EXERCISE TASK:
Copy out the entries below in full and exactly.

(Raw records)
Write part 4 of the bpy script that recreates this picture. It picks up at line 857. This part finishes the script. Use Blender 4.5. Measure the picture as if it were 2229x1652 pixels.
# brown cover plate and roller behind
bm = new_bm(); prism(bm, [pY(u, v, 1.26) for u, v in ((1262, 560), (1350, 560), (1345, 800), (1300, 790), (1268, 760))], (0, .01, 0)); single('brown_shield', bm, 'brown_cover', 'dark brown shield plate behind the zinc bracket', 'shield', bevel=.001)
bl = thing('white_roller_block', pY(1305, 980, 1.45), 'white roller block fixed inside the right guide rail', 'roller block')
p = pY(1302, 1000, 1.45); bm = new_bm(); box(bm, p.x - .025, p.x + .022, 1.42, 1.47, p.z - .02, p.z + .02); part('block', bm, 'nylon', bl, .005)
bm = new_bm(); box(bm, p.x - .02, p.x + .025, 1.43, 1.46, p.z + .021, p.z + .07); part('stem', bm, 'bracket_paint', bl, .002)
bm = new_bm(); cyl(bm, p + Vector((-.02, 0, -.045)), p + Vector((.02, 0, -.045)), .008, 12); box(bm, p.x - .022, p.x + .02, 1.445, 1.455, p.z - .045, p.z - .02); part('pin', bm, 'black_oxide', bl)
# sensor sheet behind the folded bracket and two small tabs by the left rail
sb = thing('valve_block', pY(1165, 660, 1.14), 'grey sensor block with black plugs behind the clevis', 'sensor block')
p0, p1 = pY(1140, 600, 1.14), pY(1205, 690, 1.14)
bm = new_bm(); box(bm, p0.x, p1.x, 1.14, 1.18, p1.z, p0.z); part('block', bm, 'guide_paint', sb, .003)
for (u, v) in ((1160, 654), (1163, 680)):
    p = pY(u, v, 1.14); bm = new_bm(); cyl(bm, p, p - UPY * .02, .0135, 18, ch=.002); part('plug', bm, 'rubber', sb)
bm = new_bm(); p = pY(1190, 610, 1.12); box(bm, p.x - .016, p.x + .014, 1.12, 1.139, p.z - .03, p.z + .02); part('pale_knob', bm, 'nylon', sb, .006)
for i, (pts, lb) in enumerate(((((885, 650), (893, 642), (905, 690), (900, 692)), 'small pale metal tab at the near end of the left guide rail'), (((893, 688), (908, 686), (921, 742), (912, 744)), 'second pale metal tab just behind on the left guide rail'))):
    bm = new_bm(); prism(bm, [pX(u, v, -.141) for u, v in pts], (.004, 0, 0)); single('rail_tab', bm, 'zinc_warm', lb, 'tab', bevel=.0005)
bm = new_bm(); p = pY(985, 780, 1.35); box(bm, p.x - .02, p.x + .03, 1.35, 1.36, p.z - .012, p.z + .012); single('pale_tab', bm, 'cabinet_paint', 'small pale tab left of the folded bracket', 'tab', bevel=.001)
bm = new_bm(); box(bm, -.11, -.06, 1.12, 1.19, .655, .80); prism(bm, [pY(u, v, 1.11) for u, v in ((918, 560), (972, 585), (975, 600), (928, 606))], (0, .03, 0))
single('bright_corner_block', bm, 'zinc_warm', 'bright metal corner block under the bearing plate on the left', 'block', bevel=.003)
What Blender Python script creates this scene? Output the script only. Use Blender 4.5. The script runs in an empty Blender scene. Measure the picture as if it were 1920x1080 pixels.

FINISHED EXERCISE:
Write part 4 of the bpy script that recreates this picture. It picks up at line 857. This part finishes the script. Use Blender 4.5. Measure the picture as if it were 2229x1652 pixels.
# brown cover plate and roller behind
bm = new_bm(); prism(bm, [pY(u, v, 1.26) for u, v in ((1262, 560), (1350, 560), (1345, 800), (1300, 790), (1268, 760))], (0, .01, 0)); single('brown_shield', bm, 'brown_cover', 'dark brown shield plate behind the zinc bracket', 'shield', bevel=.001)
bl = thing('white_roller_block', pY(1305, 980, 1.45), 'white roller block fixed inside the right guide rail', 'roller block')
p = pY(1302, 1000, 1.45); bm = new_bm(); box(bm, p.x - .025, p.x + .022, 1.42, 1.47, p.z - .02, p.z + .02); part('block', bm, 'nylon', bl, .005)
bm = new_bm(); box(bm, p.x - .02, p.x + .025, 1.43, 1.46, p.z + .021, p.z + .07); part('stem', bm, 'bracket_paint', bl, .002)
bm = new_bm(); cyl(bm, p + Vector((-.02, 0, -.045)), p + Vector((.02, 0, -.045)), .008, 12); box(bm, p.x - .022, p.x + .02, 1.445, 1.455, p.z - .045, p.z - .02); part('pin', bm, 'black_oxide', bl)
# sensor sheet behind the folded bracket and two small tabs by the left rail
sb = thing('valve_block', pY(1165, 660, 1.14), 'grey sensor block with black plugs behind the clevis', 'sensor block')
p0, p1 = pY(1140, 600, 1.14), pY(1205, 690, 1.14)
bm = new_bm(); box(bm, p0.x, p1.x, 1.14, 1.18, p1.z, p0.z); part('block', bm, 'guide_paint', sb, .003)
for (u, v) in ((1160, 654), (1163, 680)):
    p = pY(u, v, 1.14); bm = new_bm(); cyl(bm, p, p - UPY * .02, .0135, 18, ch=.002); part('plug', bm, 'rubber', sb)
bm = new_bm(); p = pY(1190, 610, 1.12); box(bm, p.x - .016, p.x + .014, 1.12, 1.139, p.z - .03, p.z + .02); part('pale_knob', bm, 'nylon', sb, .006)
for i, (pts, lb) in enumerate(((((885, 650), (893, 642), (905, 690), (900, 692)), 'small pale metal tab at the near end of the left guide rail'), (((893, 688), (908, 686), (921, 742), (912, 744)), 'second pale metal tab just behind on the left guide rail'))):
    bm = new_bm(); prism(bm, [pX(u, v, -.141) for u, v in pts], (.004, 0, 0)); single('rail_tab', bm, 'zinc_warm', lb, 'tab', bevel=.0005)
bm = new_bm(); p = pY(985, 780, 1.35); box(bm, p.x - .02, p.x + .03, 1.35, 1.36, p.z - .012, p.z + .012); single('pale_tab', bm, 'cabinet_paint', 'small pale tab left of the folded bracket', 'tab', bevel=.001)
bm = new_bm(); box(bm, -.11, -.06, 1.12, 1.19, .655, .80); prism(bm, [pY(u, v, 1.11) for u, v in ((918, 560), (972, 585), (975, 600), (928, 606))], (0, .03, 0))
single('bright_corner_block', bm, 'zinc_warm', 'bright metal corner block under the bearing plate on the left', 'block', bevel=.003)
What Blender Python script creates this scene? Output the script only. Use Blender 4.5. The script runs in an empty Blender scene. Measure the picture as if it were 1920x1080 pixels.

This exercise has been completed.